- [Input]:
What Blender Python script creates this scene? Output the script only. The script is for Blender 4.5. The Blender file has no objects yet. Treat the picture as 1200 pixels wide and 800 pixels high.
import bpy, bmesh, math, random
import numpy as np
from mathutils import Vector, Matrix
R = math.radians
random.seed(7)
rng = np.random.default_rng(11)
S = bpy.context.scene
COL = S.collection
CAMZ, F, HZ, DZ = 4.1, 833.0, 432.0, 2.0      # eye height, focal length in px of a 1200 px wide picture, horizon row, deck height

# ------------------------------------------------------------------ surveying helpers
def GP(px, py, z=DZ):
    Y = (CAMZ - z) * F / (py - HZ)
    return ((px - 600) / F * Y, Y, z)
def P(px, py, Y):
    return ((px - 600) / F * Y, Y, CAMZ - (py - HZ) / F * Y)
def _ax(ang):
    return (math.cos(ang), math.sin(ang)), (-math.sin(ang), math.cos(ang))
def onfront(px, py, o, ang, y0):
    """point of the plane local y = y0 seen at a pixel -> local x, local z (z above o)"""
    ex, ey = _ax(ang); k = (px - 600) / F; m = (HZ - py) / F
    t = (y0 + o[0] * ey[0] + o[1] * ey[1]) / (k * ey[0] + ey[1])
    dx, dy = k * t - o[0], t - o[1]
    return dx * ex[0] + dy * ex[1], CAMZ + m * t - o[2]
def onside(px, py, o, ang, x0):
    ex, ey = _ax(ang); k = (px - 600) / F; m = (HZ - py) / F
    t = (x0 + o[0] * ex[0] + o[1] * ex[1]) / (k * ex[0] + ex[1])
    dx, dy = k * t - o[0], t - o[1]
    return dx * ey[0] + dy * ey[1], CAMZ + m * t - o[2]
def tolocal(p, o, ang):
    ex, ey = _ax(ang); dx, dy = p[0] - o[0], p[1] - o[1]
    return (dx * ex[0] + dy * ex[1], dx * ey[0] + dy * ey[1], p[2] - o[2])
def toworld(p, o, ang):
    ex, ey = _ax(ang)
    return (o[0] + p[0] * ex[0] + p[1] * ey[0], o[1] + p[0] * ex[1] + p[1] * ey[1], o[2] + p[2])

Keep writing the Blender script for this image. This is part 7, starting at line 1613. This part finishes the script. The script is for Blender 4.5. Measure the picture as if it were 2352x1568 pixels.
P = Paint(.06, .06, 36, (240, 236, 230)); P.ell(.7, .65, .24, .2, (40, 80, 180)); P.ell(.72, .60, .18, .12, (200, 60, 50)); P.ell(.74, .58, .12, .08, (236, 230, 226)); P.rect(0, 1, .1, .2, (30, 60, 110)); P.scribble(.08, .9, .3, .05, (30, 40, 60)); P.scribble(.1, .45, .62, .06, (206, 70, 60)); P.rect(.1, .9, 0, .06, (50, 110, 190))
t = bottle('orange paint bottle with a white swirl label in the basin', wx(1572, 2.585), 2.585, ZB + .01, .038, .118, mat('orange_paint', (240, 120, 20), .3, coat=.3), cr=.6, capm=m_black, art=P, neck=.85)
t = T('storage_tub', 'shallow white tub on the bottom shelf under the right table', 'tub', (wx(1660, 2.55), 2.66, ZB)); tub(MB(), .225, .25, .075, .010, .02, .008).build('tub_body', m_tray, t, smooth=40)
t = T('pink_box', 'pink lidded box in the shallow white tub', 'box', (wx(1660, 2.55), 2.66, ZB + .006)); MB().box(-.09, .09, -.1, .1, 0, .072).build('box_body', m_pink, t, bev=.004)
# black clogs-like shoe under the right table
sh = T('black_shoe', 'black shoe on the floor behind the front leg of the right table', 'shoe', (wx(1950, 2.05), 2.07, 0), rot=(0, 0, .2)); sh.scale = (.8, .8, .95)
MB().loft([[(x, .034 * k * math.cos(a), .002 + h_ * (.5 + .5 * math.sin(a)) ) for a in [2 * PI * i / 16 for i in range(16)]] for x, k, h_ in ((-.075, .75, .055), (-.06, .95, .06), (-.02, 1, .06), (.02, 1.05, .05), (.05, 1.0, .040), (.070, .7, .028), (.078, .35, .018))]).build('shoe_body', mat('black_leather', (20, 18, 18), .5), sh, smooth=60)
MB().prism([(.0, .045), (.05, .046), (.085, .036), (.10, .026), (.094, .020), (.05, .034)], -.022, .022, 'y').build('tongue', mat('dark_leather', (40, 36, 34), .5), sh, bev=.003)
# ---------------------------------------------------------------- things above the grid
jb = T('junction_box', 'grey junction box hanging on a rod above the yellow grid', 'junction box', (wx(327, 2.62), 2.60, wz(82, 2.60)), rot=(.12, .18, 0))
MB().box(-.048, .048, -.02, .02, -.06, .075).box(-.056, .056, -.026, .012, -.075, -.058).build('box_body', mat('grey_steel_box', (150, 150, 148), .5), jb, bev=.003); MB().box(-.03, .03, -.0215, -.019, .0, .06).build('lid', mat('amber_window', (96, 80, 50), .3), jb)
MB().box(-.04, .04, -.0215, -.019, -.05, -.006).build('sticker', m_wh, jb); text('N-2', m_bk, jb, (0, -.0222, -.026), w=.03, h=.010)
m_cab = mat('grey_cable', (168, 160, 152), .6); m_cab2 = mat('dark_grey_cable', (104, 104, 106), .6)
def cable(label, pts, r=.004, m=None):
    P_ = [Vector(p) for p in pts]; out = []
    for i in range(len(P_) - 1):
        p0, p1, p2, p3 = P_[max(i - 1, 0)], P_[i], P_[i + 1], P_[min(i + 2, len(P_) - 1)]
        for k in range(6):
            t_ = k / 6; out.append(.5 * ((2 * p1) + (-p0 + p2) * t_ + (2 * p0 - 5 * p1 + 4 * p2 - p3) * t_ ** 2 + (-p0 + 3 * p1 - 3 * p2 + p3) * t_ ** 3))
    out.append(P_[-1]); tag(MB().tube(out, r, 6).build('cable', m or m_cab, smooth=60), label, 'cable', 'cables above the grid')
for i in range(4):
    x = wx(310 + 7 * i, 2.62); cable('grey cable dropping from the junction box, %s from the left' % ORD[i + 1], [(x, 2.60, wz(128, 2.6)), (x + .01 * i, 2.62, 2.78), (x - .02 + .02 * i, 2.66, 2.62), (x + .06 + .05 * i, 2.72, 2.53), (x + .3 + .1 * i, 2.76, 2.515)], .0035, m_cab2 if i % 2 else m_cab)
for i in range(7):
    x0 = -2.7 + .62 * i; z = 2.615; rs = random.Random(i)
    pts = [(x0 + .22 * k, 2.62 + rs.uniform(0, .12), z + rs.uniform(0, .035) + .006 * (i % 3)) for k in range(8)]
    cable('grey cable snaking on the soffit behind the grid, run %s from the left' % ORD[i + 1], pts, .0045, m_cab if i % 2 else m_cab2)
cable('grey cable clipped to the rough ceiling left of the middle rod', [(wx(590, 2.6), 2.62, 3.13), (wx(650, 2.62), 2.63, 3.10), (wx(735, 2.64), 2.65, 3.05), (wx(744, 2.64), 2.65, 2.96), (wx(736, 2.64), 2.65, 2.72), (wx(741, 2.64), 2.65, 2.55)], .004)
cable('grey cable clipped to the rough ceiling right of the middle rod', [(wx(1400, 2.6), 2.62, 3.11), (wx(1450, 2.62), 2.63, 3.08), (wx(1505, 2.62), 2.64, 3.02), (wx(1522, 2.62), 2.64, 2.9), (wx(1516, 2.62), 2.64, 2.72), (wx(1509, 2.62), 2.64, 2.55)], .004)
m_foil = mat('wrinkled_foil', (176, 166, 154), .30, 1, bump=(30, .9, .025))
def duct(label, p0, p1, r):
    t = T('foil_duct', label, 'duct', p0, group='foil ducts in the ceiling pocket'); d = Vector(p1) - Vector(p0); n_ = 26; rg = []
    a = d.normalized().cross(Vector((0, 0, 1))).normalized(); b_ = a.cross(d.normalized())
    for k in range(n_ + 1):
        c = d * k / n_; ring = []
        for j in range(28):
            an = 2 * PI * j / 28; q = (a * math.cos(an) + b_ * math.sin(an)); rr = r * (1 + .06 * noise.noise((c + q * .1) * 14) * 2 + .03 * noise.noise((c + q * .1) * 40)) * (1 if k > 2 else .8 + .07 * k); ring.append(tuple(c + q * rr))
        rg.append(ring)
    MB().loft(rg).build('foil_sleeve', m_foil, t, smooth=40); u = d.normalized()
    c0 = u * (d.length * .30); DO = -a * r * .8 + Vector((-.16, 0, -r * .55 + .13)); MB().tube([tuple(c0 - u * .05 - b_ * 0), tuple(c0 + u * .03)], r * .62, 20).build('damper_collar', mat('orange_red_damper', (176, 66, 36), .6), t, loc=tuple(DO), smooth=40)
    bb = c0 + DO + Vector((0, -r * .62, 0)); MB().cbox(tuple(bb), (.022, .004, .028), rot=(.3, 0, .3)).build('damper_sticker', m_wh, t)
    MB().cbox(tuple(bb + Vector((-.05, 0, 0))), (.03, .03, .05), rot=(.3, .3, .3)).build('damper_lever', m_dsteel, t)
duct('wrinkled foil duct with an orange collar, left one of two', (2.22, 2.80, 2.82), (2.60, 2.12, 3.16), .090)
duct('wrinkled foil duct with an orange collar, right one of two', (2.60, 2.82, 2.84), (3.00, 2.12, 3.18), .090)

- [What is expected]:
Write down again the exact lines running from the beginning of the data to the line containing "CAMZ, F, HZ, DZ", with both ends included.

- [The output]:
What Blender Python script creates this scene? Output the script only. The script is for Blender 4.5. The Blender file has no objects yet. Treat the picture as 1200 pixels wide and 800 pixels high.
import bpy, bmesh, math, random
import numpy as np
from mathutils import Vector, Matrix
R = math.radians
random.seed(7)
rng = np.random.default_rng(11)
S = bpy.context.scene
COL = S.collection
CAMZ, F, HZ, DZ = 4.1, 833.0, 432.0, 2.0      # eye height, focal length in px of a 1200 px wide picture, horizon row, deck height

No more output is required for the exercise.